▸ **WORK TO COMPLETE**: Could every line of the data be printed exactly as it reads?

▸ **MATERIAL**:
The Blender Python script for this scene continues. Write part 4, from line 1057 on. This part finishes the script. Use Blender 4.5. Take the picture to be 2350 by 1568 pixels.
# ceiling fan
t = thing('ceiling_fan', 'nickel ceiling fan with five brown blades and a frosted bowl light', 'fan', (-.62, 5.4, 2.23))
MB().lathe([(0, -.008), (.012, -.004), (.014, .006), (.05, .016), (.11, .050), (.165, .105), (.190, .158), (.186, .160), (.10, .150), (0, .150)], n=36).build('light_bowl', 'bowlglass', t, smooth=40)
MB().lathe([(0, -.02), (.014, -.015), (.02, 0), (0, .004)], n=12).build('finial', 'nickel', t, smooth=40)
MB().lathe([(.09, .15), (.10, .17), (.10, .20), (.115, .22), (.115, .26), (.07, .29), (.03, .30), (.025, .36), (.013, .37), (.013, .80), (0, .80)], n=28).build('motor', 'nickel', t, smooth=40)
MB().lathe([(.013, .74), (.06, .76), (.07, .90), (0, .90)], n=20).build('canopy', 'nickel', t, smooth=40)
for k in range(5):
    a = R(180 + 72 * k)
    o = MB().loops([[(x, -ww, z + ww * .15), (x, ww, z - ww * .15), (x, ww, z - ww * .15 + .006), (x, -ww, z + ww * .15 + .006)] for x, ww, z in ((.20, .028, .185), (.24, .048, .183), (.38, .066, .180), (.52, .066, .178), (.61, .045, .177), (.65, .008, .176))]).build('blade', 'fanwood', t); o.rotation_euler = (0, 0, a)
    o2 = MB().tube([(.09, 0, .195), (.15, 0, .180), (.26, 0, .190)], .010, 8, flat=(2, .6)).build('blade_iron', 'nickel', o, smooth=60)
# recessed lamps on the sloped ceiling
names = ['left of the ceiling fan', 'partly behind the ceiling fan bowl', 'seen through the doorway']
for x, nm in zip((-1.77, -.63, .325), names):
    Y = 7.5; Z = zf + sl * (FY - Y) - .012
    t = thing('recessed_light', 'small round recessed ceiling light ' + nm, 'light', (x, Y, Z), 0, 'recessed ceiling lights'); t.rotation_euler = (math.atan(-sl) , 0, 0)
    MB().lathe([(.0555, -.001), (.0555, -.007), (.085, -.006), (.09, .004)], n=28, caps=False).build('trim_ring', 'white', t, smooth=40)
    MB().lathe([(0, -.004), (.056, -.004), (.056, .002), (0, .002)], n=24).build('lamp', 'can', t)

▸ **OUTPUT OF THE TASK**:
The Blender Python script for this scene continues. Write part 4, from line 1057 on. This part finishes the script. Use Blender 4.5. Take the picture to be 2350 by 1568 pixels.
# ceiling fan
t = thing('ceiling_fan', 'nickel ceiling fan with five brown blades and a frosted bowl light', 'fan', (-.62, 5.4, 2.23))
MB().lathe([(0, -.008), (.012, -.004), (.014, .006), (.05, .016), (.11, .050), (.165, .105), (.190, .158), (.186, .160), (.10, .150), (0, .150)], n=36).build('light_bowl', 'bowlglass', t, smooth=40)
MB().lathe([(0, -.02), (.014, -.015), (.02, 0), (0, .004)], n=12).build('finial', 'nickel', t, smooth=40)
MB().lathe([(.09, .15), (.10, .17), (.10, .20), (.115, .22), (.115, .26), (.07, .29), (.03, .30), (.025, .36), (.013, .37), (.013, .80), (0, .80)], n=28).build('motor', 'nickel', t, smooth=40)
MB().lathe([(.013, .74), (.06, .76), (.07, .90), (0, .90)], n=20).build('canopy', 'nickel', t, smooth=40)
for k in range(5):
    a = R(180 + 72 * k)
    o = MB().loops([[(x, -ww, z + ww * .15), (x, ww, z - ww * .15), (x, ww, z - ww * .15 + .006), (x, -ww, z + ww * .15 + .006)] for x, ww, z in ((.20, .028, .185), (.24, .048, .183), (.38, .066, .180), (.52, .066, .178), (.61, .045, .177), (.65, .008, .176))]).build('blade', 'fanwood', t); o.rotation_euler = (0, 0, a)
    o2 = MB().tube([(.09, 0, .195), (.15, 0, .180), (.26, 0, .190)], .010, 8, flat=(2, .6)).build('blade_iron', 'nickel', o, smooth=60)
# recessed lamps on the sloped ceiling
names = ['left of the ceiling fan', 'partly behind the ceiling fan bowl', 'seen through the doorway']
for x, nm in zip((-1.77, -.63, .325), names):
    Y = 7.5; Z = zf + sl * (FY - Y) - .012
    t = thing('recessed_light', 'small round recessed ceiling light ' + nm, 'light', (x, Y, Z), 0, 'recessed ceiling lights'); t.rotation_euler = (math.atan(-sl) , 0, 0)
    MB().lathe([(.0555, -.001), (.0555, -.007), (.085, -.006), (.09, .004)], n=28, caps=False).build('trim_ring', 'white', t, smooth=40)
    MB().lathe([(0, -.004), (.056, -.004), (.056, .002), (0, .002)], n=24).build('lamp', 'can', t)